In prior work, we implemented a distributed atomic append by essentially implementing a per file, system wide shared file pointer. In our current work, we instead require a shared file pointer per MPI file handle. This is easily implemented by storing the current value of the shared file pointer in a key uniquely derived from the MPI file handle. We modified ROMIO to generate this unique key. When a file is first opened, a sufficiently large, random identifier is generated. This identifier is subsequently used to retrieve or update the current value of the shared file pointer. To avoid collisions, we rely on the fact that the key space provided by IOFSL supports an exclusive create operation. In the unlikely event that the generated identifier already exists for the file, ROMIO simply generates another one.

By providing set, get, and atomic increment operations, the IOFSL server is responsible for shared file pointer synchronization.

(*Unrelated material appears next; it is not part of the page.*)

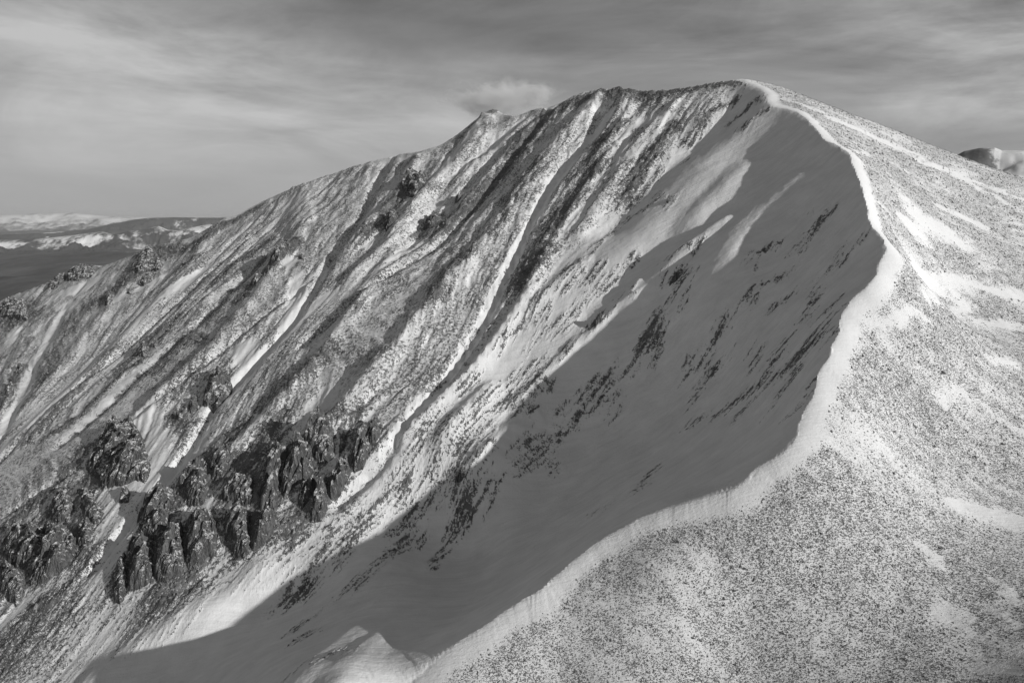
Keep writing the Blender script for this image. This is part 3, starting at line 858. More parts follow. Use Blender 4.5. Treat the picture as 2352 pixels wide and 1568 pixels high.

This precludes the need for explicit file lock management for shared file pointer support. Overall, few modifications to ROMIO were required. Before executing a shared read or write, ROMIO uses the key store to atomically increment and retrieve the shared file pointer. It then subsequently accesses the file using an ordinary independent I/O operation. To simplify fault tolerance, we plan to combine the I/O access and the key update into one operation. ROMIO’s MPI_File_close method removes the shared file pointer key in order to limit the amount of state held by the I/O nodes. For systems such as the Cray XT series, where I/O nodes are shared among multiple jobs, we automatically purge any keys left by applications that failed to clean up the shared file pointer, for example because of unclean application termination. On systems employing a dedicated I/O node, no cleanup is necessary, since the I/O node (and the IOFSL server) is restarted between jobs.

These modifications provide a low-overhead, file-system-independent, shared file pointer implementation for MPI-IO on those systems supported by IOFSL. Unlike other solutions, our implementation does not require a progress thread or hardware-supported remote memory access functionality [7].